There are older papers that describes Lean's meta theory, https://leanprover.github.io/publications/, the first paper, and the one on elaboration. Unfortunately they both describe the version present in Lean 2, which still had the HoTT support we removed in Lean 3.

The new tactic paper, set to appear at ICFP '17, also briefly describes Lean's meta-theory. https://leanprover.github.io/papers/tactic.pdf

At a high level our meta-theory is very similar to Coq's with a few important departures, a big difference the remove of pattern matching and fixpoints from the kernel, we instead have primitive recursors/elminators/recursion principles.

The lead author of Lean (Leo De Moura) has built some of the worlds most advanced automated reasoning tools, and his goal has always to unify type theory and automation. Our goal is to have the benefits of dependent type theory coupled with the high level of automation present in SMT and from tools like Isabelle.


Thanks for the link to the paper.

De Moura is giving a talk tomorrow in Cambridge at the workshop in computer aided proofs called "Metaprogramming with Dependent Type Theory". I wanted to go, but won't be able to attend. I guess that talk will mostly be about the content of the paper. Now I don't feel so bad for being unable to attend.

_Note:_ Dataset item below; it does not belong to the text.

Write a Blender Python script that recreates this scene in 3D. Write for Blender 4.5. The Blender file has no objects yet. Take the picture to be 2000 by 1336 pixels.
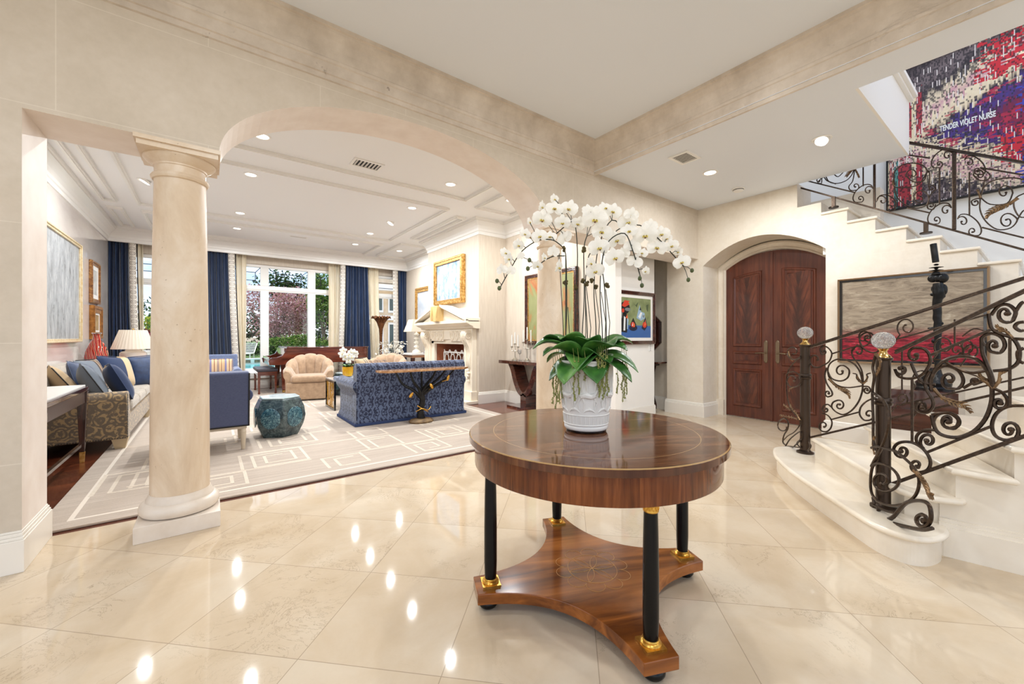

Lean is LCF style in the sense that there is a small kernel, and all proofs written by the user and generated by the automation are checked by this kernel. This kernel (i.e. type checker) is much smaller than that of Coq or Agda.

It is _not_ LCF style in the sense that there is only a "theorem" datatype with proof operations. Lean proofs are type-checked expressions.

It is hard to find a terse description of the Calculus of Constructions or CIC. Lean's logic essentially consists of Martin-Löf type theory + (noncumulative) universes with Impredicative Prop + inductive type (where nested and mutual induction is compiled down to a simpler forms with only one eliminator) + quotient types + function and Prop extensionality. And optionally choice to gain a classical logic. Most other features, like a Agda like dependent pattern matching, or mutual and nested inductive types are compiled down to more basic features.


    there is only a "theorem" datatype 
You mean that there is NOT only a "theorem" datatype? In contrast to Curry/Howard provers, the LCF approach forgets proofs, it guarantees soundness by giving you access to proof rules only through the "theorem" datatype (which is the key trusted computing base). To be sure the "theorem" datatype may internally maintain a proof object (e.g. for the purposes of program extraction), but that's not necessary.


Sorry, I was unclear. I meant that most LCF style theorem provers only have one theorem datatype to carry proof information.